A Year After Voting To Ban Oil Drilling, L.A. Is A Step Closer To Actually Doing It

Topline:
The L.A. city council unanimously approved an ordinance legally defining oil drilling in L.A. as a “non-conforming land use." When the ordinance goes into effect, it will immediately ban any new oil drilling and start the clock on a 20-year phase out of existing drilling within city limits — though that timeline could shift depending on the results of feasibility studies.
Why it matters: The policy helps amend decades of land use laws that concentrated polluting industry in low-income, predominantly Black and Latino neighborhoods. For decades, communities living near oil drilling in L.A. have sounded the alarm about the pollution and health impacts. In recent years, research has helped support and quantify their concerns.

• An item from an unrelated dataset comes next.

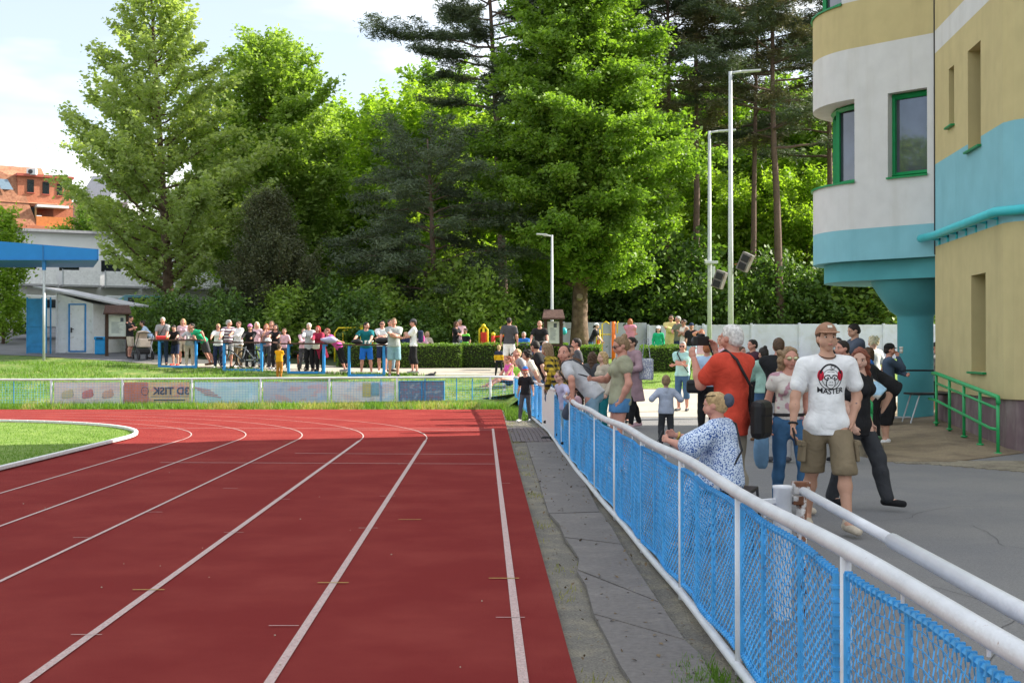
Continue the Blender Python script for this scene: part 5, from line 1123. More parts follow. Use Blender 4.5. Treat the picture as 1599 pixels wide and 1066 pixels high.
# ------------------------------------------------------------------ people: signed distance bodies meshed with surface nets
def surfnets(V, org, h):
    S = V < 0; c = np.zeros(tuple(n-1 for n in V.shape), np.int8)
    for a in (0, 1):
        for b in (0, 1):
            for d in (0, 1): c += S[a:a+c.shape[0], b:b+c.shape[1], d:d+c.shape[2]]
    act = (c > 0) & (c < 8); I = np.argwhere(act); n = len(I)
    if n == 0: return np.zeros((0, 3)), np.zeros((0, 4), int)
    idx = -np.ones(c.shape, np.int64); idx[act] = np.arange(n); acc = np.zeros((n, 3)); cnt = np.zeros((n, 1))
    cor = [(a, b, d) for a in (0, 1) for b in (0, 1) for d in (0, 1)]
    for p in cor:
        for ax in range(3):
            if p[ax]: continue
            q = list(p); q[ax] = 1
            va = V[I[:, 0]+p[0], I[:, 1]+p[1], I[:, 2]+p[2]]; vb = V[I[:, 0]+q[0], I[:, 1]+q[1], I[:, 2]+q[2]]
            m = (va < 0) != (vb < 0); t = np.where(m, va/np.where(m, va-vb, 1), 0); P = np.array(p, float)[None].repeat(n, 0); P[:, ax] += t
            acc += P*m[:, None]; cnt += m[:, None]
    pos = (I+acc/cnt)*h+np.asarray(org)
    fs = []
    for ax in range(3):
        u, v = (ax+1) % 3, (ax+2) % 3; A = S; sl0 = [slice(None)]*3; sl1 = [slice(None)]*3; sl0[ax] = slice(0, -1); sl1[ax] = slice(1, None)
        ch = A[tuple(sl0)] != A[tuple(sl1)]; E = np.argwhere(ch); E = E[(E[:, u] > 0) & (E[:, v] > 0) & (E[:, u] < V.shape[u]-1) & (E[:, v] < V.shape[v]-1)]
        if len(E) == 0: continue
        flip = A[E[:, 0], E[:, 1], E[:, 2]]
        def cell(du, dv): Q = E.copy(); Q[:, u] -= du; Q[:, v] -= dv; return idx[Q[:, 0], Q[:, 1], Q[:, 2]]
        q = np.stack([cell(1, 1), cell(0, 1), cell(0, 0), cell(1, 0)], 1); q[~flip] = q[~flip][:, ::-1]; fs.append(q)
    return pos, np.concatenate(fs)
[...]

In context: When it comes to planetary health, the burning of fossil fuels such as oil is the biggest cause of global heating. So phasing out oil production in the nation's most highly concentrated urban oilfield (aka L.A.) is a big deal.

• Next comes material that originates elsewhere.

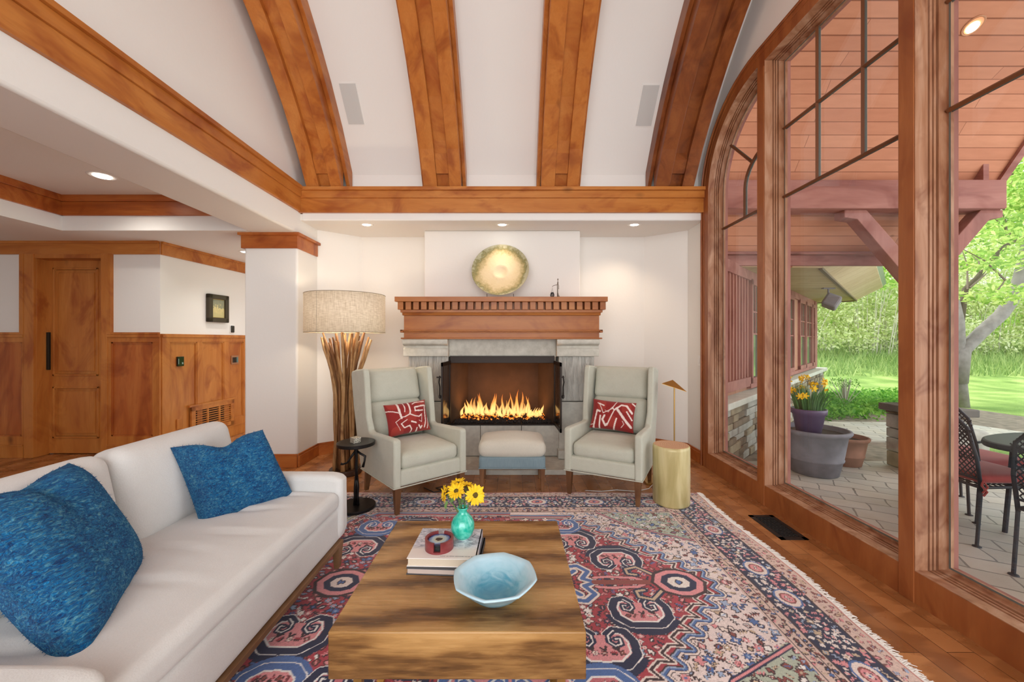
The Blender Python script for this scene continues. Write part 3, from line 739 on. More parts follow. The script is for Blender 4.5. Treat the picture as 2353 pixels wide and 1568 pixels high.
# ---- wing armchair ------------------------------------------------------
def armchair(label, loc, rz):
    A = thing('wing_armchair', label, 'armchair', loc, rz)
    hw = .292
    rail = MB(); rail.soft(-hw+.02, hw-.02, .012, .6, .185, .30, .02); rail.build('seat_rail', CH, A, smooth=True)
    MB().soft(-hw+.058, hw-.058, .022, .52, .292, .405, .04, n=18, bz=.022, by=.01).build('seat_cushion', CH, A, smooth=True)
    prof_ = [(.0, .185), (.0, .50), (.015, .513), (.05, .515), (.44, .490), (.475, .50), (.50, .60), (.545, .90), (.56, .955), (.585, .968), (.72, .955), (.845, .935), (.86, .91), (.80, .65), (.70, .30), (.64, .165)]
    for s in (-1, 1):
        m = MB(); V = []; n = len(prof_)
        for y, z in prof_: V.append((s*(hw+.006*(z > .55)), y, z))
        for y, z in prof_: V.append((s*(hw-.055+.012*(z > .55)), y, z))
        m.add(V, [tuple(range(n)), tuple(range(n, 2*n))[::-1]]+[(i, (i+1) % n, n+(i+1) % n, n+i) for i in range(n)])
        m.build('wing_side', CH, A, bevel=.014, seg=4)
    m = MB(); bkp = [(.56, .25), (.66, .165), (.70, .30), (.80, .65), (.862, .91), (.85, .945), (.80, .95), (.72, .62), (.60, .30)]
    m.prism(bkp, 'x', -hw+.02, hw-.02); m.build('back_panel', CH, A, bevel=.012, seg=3)
    ang = math.radians(-17)
    M1 = Matrix.Translation((0, .60, .385)) @ Matrix.Rotation(ang, 4, 'X')
    MB().soft(-hw+.06, hw-.06, -.055, .055, .0, .31, .04, n=16, by=.03, M=M1).build('lumbar_cushion', CH, A, smooth=True)
    M2 = Matrix.Translation((0, .685, .675)) @ Matrix.Rotation(ang, 4, 'X')
    MB().soft(-hw+.06, hw-.06, -.06, .055, .0, .275, .035, n=16, by=.028, M=M2).build('head_cushion', CH, A, smooth=True)
    MB().tube([(-hw, 0, .187), (hw, 0, .187)], .004, 6).tube([(-hw, 0, .187), (-hw, .64, .17)], .004, 6).tube([(hw, 0, .187), (hw, .64, .17)], .004, 6).build('welt', CH, A)
    for (x, y, tx, ty) in ((-hw+.035, .03, 0, 0), (hw-.035, .03, 0, 0), (-hw+.035, .56, 0, .05), (hw-.035, .56, 0, .05)):
        a, b_ = .024, .014
        V = [(x+sx_*a, y+sy*a, .19) for sx_, sy in ((-1, -1), (1, -1), (1, 1), (-1, 1))]+[(x+tx+sx_*b_, y+ty+sy*b_, 0.0) for sx_, sy in ((-1, -1), (1, -1), (1, 1), (-1, 1))]
        m = MB(); m.add(V, [(0, 1, 2, 3), (4, 5, 6, 7), (0, 1, 5, 4), (1, 2, 6, 5), (2, 3, 7, 6), (3, 0, 4, 7)]); m.build('leg', LEG, A, bevel=.002)
    return A
RZ = .010 # rug height
AC1 = armchair('pale sage wing armchair on the left, beside the black side table', (-.557, 2.82, RZ), math.radians(39.8))
AC2 = armchair('pale sage wing armchair on the right, beside the log stool', (.677, 2.905, RZ), math.radians(-27.5))

# ---- pillows ---------------------------------------------------------------
def seg_dist(U, V, a, b_):
    ax, ay = a; bx_, by_ = b_; dx, dy = bx_-ax, by_-ay; L = dx*dx+dy*dy+1e-12
    t = np.clip(((U-ax)*dx+(V-ay)*dy)/L, 0, 1); return np.hypot(U-ax-t*dx, V-ay-t*dy)
def stroke_mask(U, V, pts, wd):
    d = np.full(U.shape, 9.)
    for a, b_ in zip(pts[:-1], pts[1:]): d = np.minimum(d, seg_dist(U, V, a, b_))
    return d < wd
def vcol_mat(name, rough=.9, bs=200, bstr=.3, sheen=.2, var=.0):
    t = NT(name); a = t.n('ShaderNodeAttribute', attribute_name='pattern')
    c = a.outputs['Color']
    if var:
        c = t.mix(1., c, t.ramp(t.noise(t.coord(), 180, 3), [(.3, (1-var,)*3), (.7, (1, 1, 1))]), 'MULTIPLY')
    t.base(c, rough, 0, .15); t.b.inputs['Sheen Weight'].default_value = sheen
    t.bump(t.noise(t.coord(), bs, 3), bstr, .004); return t.m
def set_cols(o, cols):
    me = o.data; at = me.color_attributes.new('pattern', 'FLOAT_COLOR', 'POINT')
    arr = np.ones((len(me.vertices), 4), dtype=np.float32); arr[:, :3] = cols; at.data.foreach_set('color', arr.ravel())
def pillow(name, label, BL, BR, TR, TL, thick, mat, nu=40, nv=30, pinch=.05, chop=0., paint=None, parent=None, cat='cushion'):
    BL, BR, TR, TL = [Vector(p_) for p_ in (BL, BR, TR, TL)]
    nrm = ((BR-BL).cross(TL-BL)).normalized()
    V = []; F = []; uvs = []
    for side in (1, -1):
        for j in range(nv+1):
            for i in range(nu+1):
                u, v = i/nu, j/nv; a, b_ = 2*u-1, 2*v-1
                uu = .5+.5*a*(1-pinch*(1-b_*b_)*abs(a)); vv = .5+.5*b_*(1-pinch*(1-a*a)*abs(b_))
                if b_ > 0: vv -= chop*math.exp(-(a/.34)**2)*b_**2
                p_ = (BL*(1-uu)+BR*uu)*(1-vv)+(TL*(1-uu)+TR*uu)*vv
                e = max(0, (1-a**4)*(1-b_**4)); q = e**.6
                c_ = 1-(.55*math.exp(-(a/.22)**2)*max(0, b_)**1.2 if chop else 0)
                V.append(p_+nrm*side*thick*.5*q*c_); uvs.append((u, v))
    N = (nu+1)*(nv+1)
    for j in range(nv):
        for i in range(nu):
            a = j*(nu+1)+i; q = (a, a+1, a+nu+2, a+nu+1); F.append(q); F.append(tuple(N+k_ for k_ in q[::-1]))
    # stitch edge
    ring = [i for i in range(nu+1)]+[j*(nu+1)+nu for j in range(1, nv+1)]+[nv*(nu+1)+i for i in range(nu-1, -1, -1)]+[j*(nu+1) for j in range(nv-1, 0, -1)]
    for k_ in range(len(ring)):
        a, b_ = ring[k_], ring[(k_+1) % len(ring)]; F.append((a, N+a, N+b_, b_))
    m = MB(); m.add(V, F); o = m.build(name, mat, parent, smooth=True, recalc=False)
    if paint:
        uv = np.array(uvs); set_cols(o, paint(uv[:, 0], uv[:, 1]))
    if label: tag(o, label, cat)
    return o
RED = np.array(s2l((142, 44, 42))); RED2 = np.array(s2l((158, 58, 50))); CRM = np.array(s2l((232, 214, 206)))
def paint1(U, V):
    c = np.tile(RED, (len(U), 1)); k = (np.sin(U*9)*np.sin(V*7+1) > .3); c[k] = RED2
    S_ = [[(.0, .78), (.12, .74), (.27, .66)], [(.27, 1.), (.28, .66), (.30, .50)], [(.41, 1.), (.42, .80), (.40, .68)], [(.53, 1.), (.53, .66), (.51, .58)], [(.30, .52), (.38, .52), (.51, .58), (.62, .50), (.72, .46), (.80, .52)],
          [(.15, .40), (.32, .52)], [(.15, .40), (.24, .12)], [(.27, .32), (.42, .42)], [(.27, .32), (.33, .18), (.46, .22), (.50, .1), (.48, 0)], [(.62, .9), (.7, .95), (.95, .93)], [(.66, .78), (.9, .80), (.95, .78)],
          [(.66, .78), (.65, .66), (.85, .64)], [(.93, .8), (.91, .6), (.88, .3), (.82, .1)], [(.72, .46), (.80, .48), (.76, .28), (.70, .34)], [(.52, .34), (.62, .28)], [(.68, .18), (.72, .08), (.75, .14)], [(.98, .4), (.94, .2), (.9, .06)], [(.62, 0.), (.63, .10)]]
    W_ = [.012, .030, .014, .022, .014, .008, .006, .010, .016, .014, .02, .018, .018, .007, .02, .02, .014, .02]
    for s_, w_ in zip(S_, W_): c[stroke_mask(U*1.5, V, [(a*1.5, b_) for a, b_ in s_], w_*1.2)] = CRM
    return c
def paint2(U, V):
    c = np.tile(RED, (len(U), 1)); k = (np.sin(U*11+2)*np.sin(V*6) > .4); c[k] = RED2
    S_ = [[(.14, .86), (.20, .80), (.30, .52)], [(.18, .84), (.30, .78)], [(.10, 0.), (.12, .35), (.14, .60), (.22, .56)], [(.24, .0), (.24, .42)], [(.30, .52), (.40, .60), (.50, .70), (.58, .96)], [(.34, .44), (.30, .30), (.38, .1), (.42, .16)],
          [(.42, .12), (.5, .46), (.55, .66), (.5, .74)], [(.57, .02), (.62, .38)], [(.55, .66), (.70, .86), (.82, .84)], [(.60, .72), (.78, .42), (.95, .16)], [(.82, .84), (.96, .62)], [(.84, .64), (.97, .4)], [(.74, .10), (.80, .22), (.76, .32)], [(.34, .62), (.42, .56), (.48, .72)], [(.92, .96), (1., .88)], [(.02, .1), (.12, .12)]]
    W_ = [.010, .02, .026, .02, .012, .028, .016, .022, .024, .034, .026, .018, .008, .006, .016, .01]
    for s_, w_ in zip(S_, W_): c[stroke_mask(U*1.5, V, [(a*1.5, b_) for a, b_ in s_], w_*1.2)] = CRM
    return c
PMAT = vcol_mat('printed_linen')
def chair_pillow(A, name, label, x0, x1, z0, z1, y0, y1, roll, paint, dx=0):
    M = Matrix.Translation(A.location) @ Matrix.Rotation(A.rotation_euler.z, 4, 'Z')
    cx, cz = (x0+x1)/2, (z0+z1)/2
    def c_(x, z, y):
        ca, sa = math.cos(roll), math.sin(roll); dx_, dz_ = x-cx, z-cz
        return M @ Vector((cx+dx_*ca-dz_*sa, y, cz+dx_*sa+dz_*ca))
    return pillow(name, label, c_(x0, z0, y0), c_(x1, z0, y0), c_(x1, z1, y1), c_(x0, z1, y1), .10, PMAT, 110, 76, .06, 0, paint)
chair_pillow(AC1, 'lumbar_pillow', 'red and cream patterned pillow on the left armchair', -.165, .195, .445, .685, .40, .49, math.radians(2), paint1)
chair_pillow(AC2, 'lumbar_pillow', 'rust and cream patterned pillow on the right armchair', -.20, .165, .44, .675, .40, .49, math.radians(-2), paint2)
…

The backstory: As a result of grassroots organizing from the east Valley to South L.A. to the Harbor cities, last January the city council voted to ban new oil drilling and phase out the rest. In September, the city released a draft ordinance for how to do that. The council passed the final version Friday.
What's next: The ordinance will go into effect after being approved by the mayor. The city's Board of Public Works also approved launching an economic analysis to guide the way towards phasing out drilling in the city in the next 20 years—or sooner, as many frontline community members hope.